Ancak Eski Tapınak'ın bulunduğu alan üzerinde bugün iki İslam mabedi durmaktadır: Mescid-i Aksa ve Kubbet-üs Sahra. Radikal Yahudilerin Tapınak'ı yeniden inşa edebilmeleri için bu iki mabedin de yıkılması gerekmektedir. Bunun önündeki en büyük engel ise Filistinliler başta olmak üzere, tüm dünya Müslümanlarıdır. Onlar var oldukları sürece, İsraillilerin bu iki mescidi yıkmaları mümkün değildir. İşte son dönemde Filistin sokaklarını kana bulayan çatışmaların gerçek nedeni de Yahudilerin bu planında gizlidir. Siyonistler, Kudüs'e ve Süleyman Tapınağı'nı inşa etmeyi düşündükleri alana o kadar önem vermektedirler ki, Süleyman Tapınağı'nın yıkıldığı günden bu yana tuttukları orucu, 1967 yılında bu topraklar ele geçirildikten sonra bırakmışlardır.
Ancak Kudüs, kitabın ilk bölümünde de vurguladığımız gibi Yahudiler için olduğu kadar Müslüman ve Hıristiyanlar için de çok büyük bir önem taşımaktadır. Dolayısıyla Siyonistlerin isteğinin gerçekleşmesi, yani üç din için de kutsal olan bu şehrin tamamen Yahudileştirilmesi mümkün değildir. Kudüs için gerekli olan çözüm, kitabın ilk bölümlerinde incelediğimiz gibi, her üç İlahi dinin mensuplarının da barış ve huzur içinde birarada yaşayabilecekleri bir formüldür. Bunu tarihte sadece Müslüman yönetimler başarmıştır ve bundan sonra da yine onlar başarabilecektir. İsrail ise, Müslümanları -ve hatta Hıristiyanları- yok saymaya niyetlenen tavrıyla, Kudüs ve çevresine sadece terör ve baskı getirebilir.

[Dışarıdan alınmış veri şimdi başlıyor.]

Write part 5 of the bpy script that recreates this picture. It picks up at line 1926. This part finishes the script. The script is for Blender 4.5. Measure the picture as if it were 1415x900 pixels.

Siyonistlerin en büyük hayali Mescid-i Aksa'yı yıkıp, sadece tek bir duvarı sağlam kalan Süleyman Tapınağı'nı yeniden inşa etmektir. Aşağıda Hz. Süleyman'ın sarayının temsili resmi görülmektedir.

Nitekim İsrail ve Filistin tarafları arasında yapılan tüm görüşmeler Kudüs üzerinde kilitlenmektedir. İsrail Devleti'nin kurulduğu 1948 yılından günümüze kadar Kudüs konusunda birçok farklı çözüm ortaya sunulmuştur. Kudüs'ün hiç kimseye ait olmayan bölge ilan edilmesi, İsrail-Ürdün ortak egemenliği altında olması, tüm dinlerin temsilcilerinden oluşan bir meclis tarafından yönetilmesi, yüzey hakkının Filistin'de, ancak yeraltı ve gökyüzü haklarının İsrail'de olması ve daha bunun gibi pek çok teklif sürekli dile getirilmiş ama İsrail hiçbirini kabul etmeyerek, Kudüs'ü önce işgal ardından ilhak etmiş ve kendisine ait "ebedi başkent" ilan etmiştir. Oysa İsrail yıllardır izlediği şiddet politikalarından vazgeçmediği, işgal ettiği bölgelerden çekilmediği ve uzlaşmaya yanaşmadığı sürece ne Kudüs anlaşmazlığının ne de diğer sorunların çözülmesi mümkün değildir.


Asırlar süren Osmanlı hakimiyeti sırasında üç büyük dinin mensupları Filistin topraklarında huzur ve barış içinde yaşadılar. Bugün de aynı huzuru yakalamak mümkün.